Defense giant Northrop Grumman (NOC -1.59%) closed out last week with a 5% gain after reporting third-quarter earnings Thursday morning. But there's only one reason why Northrop stock scored any gains whatsoever: space.

Northrop by the numbers

You see, Northrop's numbers last week weren't exactly great. Overall, sales grew 3% year over year to an even $9 billion. Earnings, however, declined 11% year over year to just $5.89 per share, yielding what stock market experts like to call a "mixed quarter" -- one number up, the other down.  

And when broken into component parts, even Northrop's "up" number was mostly down:

  • Aeronautics revenue: down 7% year over year
  • Defense systems revenue: down 5%
  • Mission systems: up only 1%
  • But space systems revenue soared 18%

From the above, you can probably figure out the one reason I say that Northrop Grumman stock was up last week. While every other business segment within the company languished, space swooped in to save the day for Northrop.

Space is big and getting bigger

This wasn't a new development for Northrop. Indeed, year to date, space is the only Northrop division showing any sales growth at all. (Even Mission systems, up 1% in Q3, is down for the year.) And it also probably won't end with Q3, either.

CFO David Keffer said on the quarterly conference call that he expects space to "remain Northrop's fastest-growing business." Indeed, space was the only Northrop division that raised sales guidance for 2022 last week. Management now expects to generate roughly $12 billion in space sales this year, versus $11 billion expected back in July. Northrop noted that among its growth areas within the space division were work on the Space Development Agency's Tranche 1 Transport Layer and Tranche 1 Tracking Layer spy satellite programs, which are still getting spun up, and increased production of GEM63 solid rocket boosters needed to launch Amazon's Project Kuiper satellites into orbit.  

That latter project hasn't even begun launching, and promises to provide years of revenue for Northrop's space division as Amazon advances toward putting more than 3,000 communications satellites in orbit.

Valuing Northrop Grumman stock

So is Northrop Grumman a buy based on the strength of its space program alone? Not necessarily.

While sales are certainly going gangbusters, Northrop noted that the profit margin in the space segment is depressed due to the early stage of many projects, which have not yet reached sufficient scale of production to yield strong profit margins. Operating profit margin at space, accordingly, didn't rise, but rather fell in Q3 -- down 150 basis points to 9.2%.
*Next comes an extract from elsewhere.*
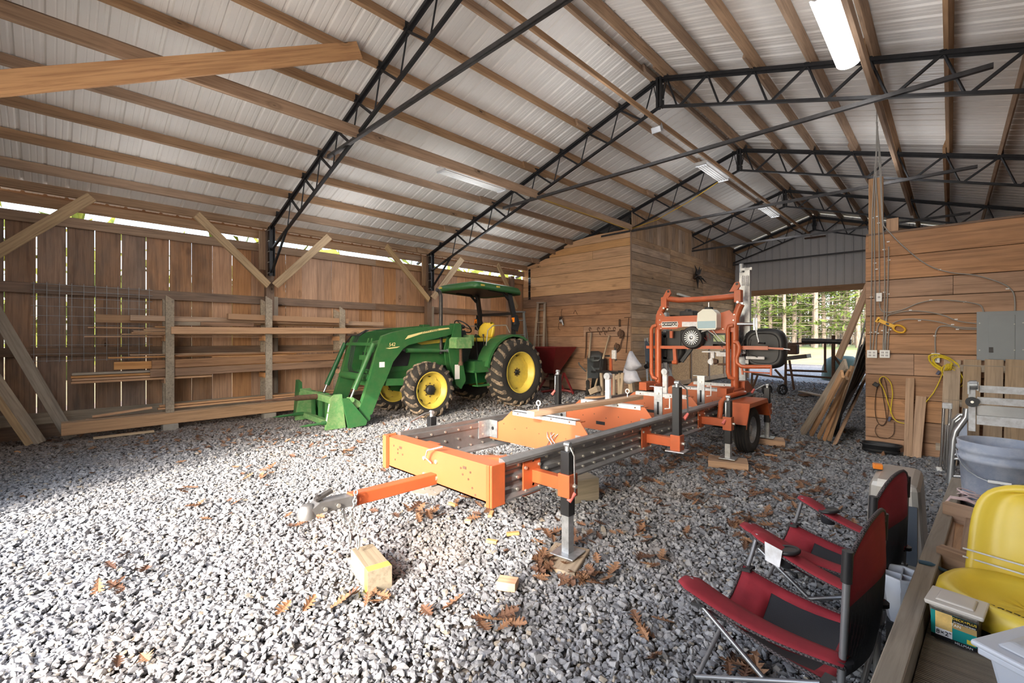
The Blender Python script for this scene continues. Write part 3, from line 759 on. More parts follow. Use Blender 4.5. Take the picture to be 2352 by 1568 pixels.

With luck, that trend will reverse over time. For the time being, however, strength in space isn't translating into much improvement in Northrop's overall numbers. Guidance through the end of fiscal 2022 still has Northrop posting an operating profit margin of between 9.8% and 10% on sales of about $36.4 billion -- unchanged from projections three months ago -- which should translate into earnings of no more than $25.10 per share this year.  

That works out to a price-to-earnings (P/E) ratio of about 21 for Northrop stock -- not insanely expensive, but above the average 19.4 P/E ratio of the S&P 500 as a whole. For a stock growing earnings at less than 1% annually over the next five years (according to analysts), and paying a sub-par 1.3% dividend yield, that doesn't seem like much of a bargain to me.  

I won't say don't buy Northrop, necessarily, but if you do try to buy, also try to get it at a better price than what it's selling for today.